Do I think, that given a level of trust that the authorities will act appropriately, professionally and in the interests of all concerned, that the probable result of me disclosing formally to them would result in more harm than good and that the risk of future harm to me and others is reduced or not.

Secondly there is that question of trust.  In giving a way control I have to trust that the authority I am giving it to will act in a way that I will approve of.

The question is then do I have reason to trust, or distrust, the authority / organisation in question.

In assessing this it is necessary to look at the objectives of the organisation. For example Social Services will, in the most part, be concerned with preventing harm to others rather than in my well-being. This is quite understandable given their remit but needs to be considered. Additionally there is the more general question of whether or not the organisation has a record of doing a ‘good’ job in an appropriate way. This will obviously include both personal knowledge and experience as well as more public information.

Responsibility: Mine V Others

So back to the original question, where does the responsibility lie?

For me the responsibility I have, in this situation, is to decide whether or not to pass control of the situation over to this third person but there is another part to this question now. Can I ‘fully’ pass over responsibility to this third person or does there remain a residual responsibility on me and if so what is it nature?

For the first part I think that I do have the right to make the decision to pass over control, and with that control the responsibility also passes. If I have made the ‘best’ decision I can then the responsibility then lies with the person, organisation, to who I have passed the control to.

For the second part, is there a residual responsibility? Again I feel the answer is yes.
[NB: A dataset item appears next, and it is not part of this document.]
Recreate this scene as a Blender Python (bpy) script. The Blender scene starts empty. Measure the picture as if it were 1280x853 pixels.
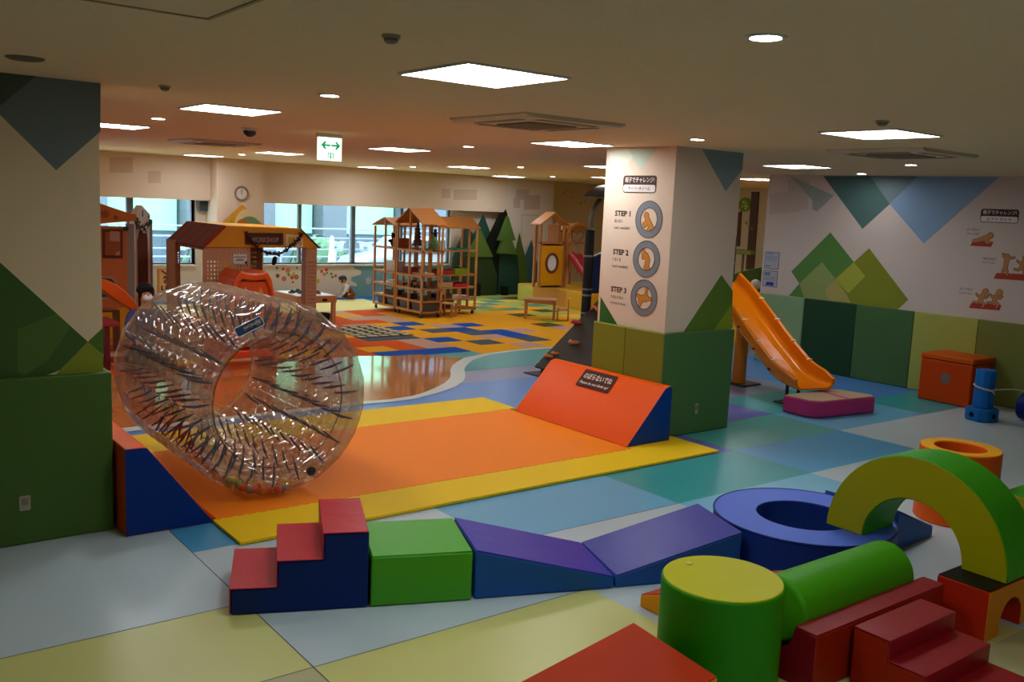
import bpy, bmesh, math, random
import numpy as np
from mathutils import Vector, Matrix
PI = math.pi
R_ = math.radians
random.seed(7)
SC = bpy.context.scene
COL = SC.collection

# ------------------------------------------------------------------ camera (measured from the room's right angles)
F, PITCH, ROLL, YAW, EYE = 1164.05, R_(8.1963), R_(2.5195), R_(52.3742), 2.1
CXP, CYP = 640.0, 426.5
_fw = np.array([math.cos(YAW)*math.cos(PITCH), math.sin(YAW)*math.cos(PITCH), -math.sin(PITCH)])
_r = np.array([math.sin(YAW), -math.cos(YAW), 0.0]); _u = np.cross(_r, _fw)
_rr = math.cos(ROLL)*_r + math.sin(ROLL)*_u
_uu = -math.sin(ROLL)*_r + math.cos(ROLL)*_u
EYEV = np.array([0, 0, EYE])
def _ray(x, y): return _fw*F + _rr*(x-CXP) - _uu*(y-CYP)
def P(x, y, z=0.0):
    d = _ray(x, y); q = EYEV + d*((z-EYE)/d[2]); return (float(q[0]), float(q[1]), float(z))
def atX(x, y, X):
    d = _ray(x, y); q = EYEV + d*(X/d[0]); return (float(X), float(q[1]), float(q[2]))
def atY(x, y, Y):
    d = _ray(x, y); q = EYEV + d*(Y/d[1]); return (float(q[0]), float(Y), float(q[2]))
def ceil_z(y): return 2.71 + 0.0055*(y-6)

cam = bpy.data.cameras.new('camera'); cam.sensor_width = 36; cam.lens = F*36/1280; cam.clip_start = .05
camo = bpy.data.objects.new('camera', cam); COL.objects.link(camo)
camo.matrix_world = Matrix(((_rr[0], _uu[0], -_fw[0], 0), (_rr[1], _uu[1], -_fw[1], 0), (_rr[2], _uu[2], -_fw[2], EYE), (0, 0, 0, 1)))
SC.camera = camo
SC.view_settings.view_transform = 'Standard'; SC.view_settings.look = 'None'
SC.view_settings.gamma = 1; SC.view_settings.use_curve_mapping = False
SC.view_settings.exposure = 0.0
SC.cycles.max_bounces = 14; SC.cycles.transparent_max_bounces = 40; SC.cycles.diffuse_bounces = 8
SC.cycles.use_denoising = True; SC.cycles.sample_clamp_indirect = 6
SC.cycles.caustics_reflective = False; SC.cycles.caustics_refractive = False

# ------------------------------------------------------------------ materials
def lin(h):
    h = h.lstrip('#'); c = [int(h[i:i+2], 16)/255 for i in (0, 2, 4)]
    return tuple(x/12.92 if x <= .04045 else ((x+.055)/1.055)**2.4 for x in c) + (1,)
_M = {}
def mat(name, hexc, rough=.5, spec=.4, bump=0, bscale=6, metal=0, var=0, vscale=3, emit=None, estr=0, coat=0):
    key = (name, hexc, rough, spec, bump, bscale, metal, var, emit, estr)
    if key in _M: return _M[key]
    m = bpy.data.materials.new(name); m.use_nodes = True
    nt = m.node_tree; b = nt.nodes['Principled BSDF']
    b.inputs['Base Color'].default_value = lin(hexc); b.inputs['Roughness'].default_value = rough
    b.inputs['Specular IOR Level'].default_value = spec; b.inputs['Metallic'].default_value = metal
    if coat: b.inputs['Coat Weight'].default_value = coat; b.inputs['Coat Roughness'].default_value = .12
    tc = nt.nodes.new('ShaderNodeTexCoord')
    if var:
        n = nt.nodes.new('ShaderNodeTexNoise'); n.inputs['Scale'].default_value = vscale; n.inputs['Detail'].default_value = 4
        nt.links.new(tc.outputs['Object'], n.inputs['Vector'])
        mx = nt.nodes.new('ShaderNodeMix'); mx.data_type = 'RGBA'
        c = lin(hexc); mx.inputs['A'].default_value = tuple(x*(1-var) for x in c[:3])+(1,)
        mx.inputs['B'].default_value = tuple(min(1, x*(1+var)) for x in c[:3])+(1,)
        nt.links.new(n.outputs['Fac'], mx.inputs['Factor']); nt.links.new(mx.outputs['Result'], b.inputs['Base Color'])
    if bump:
        n2 = nt.nodes.new('ShaderNodeTexNoise'); n2.inputs['Scale'].default_value = bscale; n2.inputs['Detail'].default_value = 3
        nt.links.new(tc.outputs['Object'], n2.inputs['Vector'])
        bp = nt.nodes.new('ShaderNodeBump'); bp.inputs['Strength'].default_value = bump; bp.inputs['Distance'].default_value = .02
        nt.links.new(n2.outputs['Fac'], bp.inputs['Height']); nt.links.new(bp.outputs['Normal'], b.inputs['Normal'])
    if emit:
        b.inputs['Emission Color'].default_value = lin(emit); b.inputs['Emission Strength'].default_value = estr
    _M[key] = m
    return m
def vinyl(h): return mat('vinyl', h, .44, .16, bump=.10, bscale=5)
def wall(h): return mat('wall_paint', h, .75, .25)
def padm(h): return mat('pad_vinyl', h, .5, .2, bump=.06, bscale=4)
def flr(h): return mat('floor_vinyl', h, .34, .4, var=.05, vscale=1.5)
def carpet(h): return mat('carpet', h, .95, .1, bump=.15, bscale=120)
def plast(h): return mat('plastic', h, .3, .5)
def paint(h): return mat('print', h, .6, .25)
def metal(h, r=.35): return mat('metal', h, r, .5, metal=1)
def wood(h, rough=.5, scale=6, axis='X', dark=.72, coat=0):
    key = ('wood', h, rough, scale, axis, coat)
    if key in _M: return _M[key]
    m = mat('wood_'+h+axis+str(rough)+str(scale), h, rough, .4, coat=coat); nt = m.node_tree; b = nt.nodes['Principled BSDF']
    tc = nt.nodes.new('ShaderNodeTexCoord'); mp = nt.nodes.new('ShaderNodeMapping')
    sc = {'X': (.6, 7, 7), 'Y': (7, .6, 7), 'Z': (7, 7, .6)}[axis]; mp.inputs['Scale'].default_value = sc
    n = nt.nodes.new('ShaderNodeTexNoise'); n.inputs['Scale'].default_value = scale/2; n.inputs['Detail'].default_value = 6
    mx = nt.nodes.new('ShaderNodeMix'); mx.data_type = 'RGBA'; c = lin(h)
    mx.inputs['A'].default_value = tuple(x*dark for x in c[:3])+(1,); mx.inputs['B'].default_value = tuple(min(1, x*1.15) for x in c[:3])+(1,)
    nt.links.new(tc.outputs['Object'], mp.inputs['Vector']); nt.links.new(mp.outputs['Vector'], n.inputs['Vector'])
    nt.links.new(n.outputs['Fac'], mx.inputs['Factor']); nt.links.new(mx.outputs['Result'], b.inputs['Base Color'])
    _M[key] = m
    return m
def clear(name, tint, gloss=.06, rough=.03, fres=.5, maxg=.6, haze=0, hazec='#d8c6b2'):
    """thin clear film: mostly see-through, glossy towards grazing angles"""
    if name in _M: return _M[name]
    m = bpy.data.materials.new(name); m.use_nodes = True; nt = m.node_tree; nt.nodes.clear()
    out = nt.nodes.new('ShaderNodeOutputMaterial'); mx = nt.nodes.new('ShaderNodeMixShader')
    tr = nt.nodes.new('ShaderNodeBsdfTransparent'); tr.inputs['Color'].default_value = lin(tint)
    gl = nt.nodes.new('ShaderNodeBsdfGlossy'); gl.inputs['Roughness'].default_value = rough
    last = tr.outputs[0]
    if haze:
        df = nt.nodes.new('ShaderNodeBsdfDiffuse'); df.inputs['Color'].default_value = lin(hazec); m0 = nt.nodes.new('ShaderNodeMixShader'); m0.inputs['Fac'].default_value = haze
        nt.links.new(tr.outputs[0], m0.inputs[1]); nt.links.new(df.outputs[0], m0.inputs[2]); last = m0.outputs[0]
    lw = nt.nodes.new('ShaderNodeLayerWeight'); lw.inputs['Blend'].default_value = fres
    mr = nt.nodes.new('ShaderNodeMapRange'); mr.inputs['To Min'].default_value = gloss; mr.inputs['To Max'].default_value = maxg
    nt.links.new(lw.outputs['Fresnel'], mr.inputs['Value']); nt.links.new(mr.outputs['Result'], mx.inputs['Fac'])
    nt.links.new(last, mx.inputs[1]); nt.links.new(gl.outputs[0], mx.inputs[2]); nt.links.new(mx.outputs[0], out.inputs['Surface'])
    _M[name] = m
    return m
def emis(name, h, s): return mat(name, h, .5, .2, emit=h, estr=s)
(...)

I have a responsibility to ‘monitor’ how the organisation, as best I can, is discharging its responsibility and to cooperate with the organisation in its work. As long of course as that cooperation does not breach the original decision that the organisation could be trusted to user the responsibility properly.

I also have a personal responsibility to try and let go, to accept that the responsibility has passed to another and to try and not worry or let anxiety get the better of me over it. Easier said than done of course.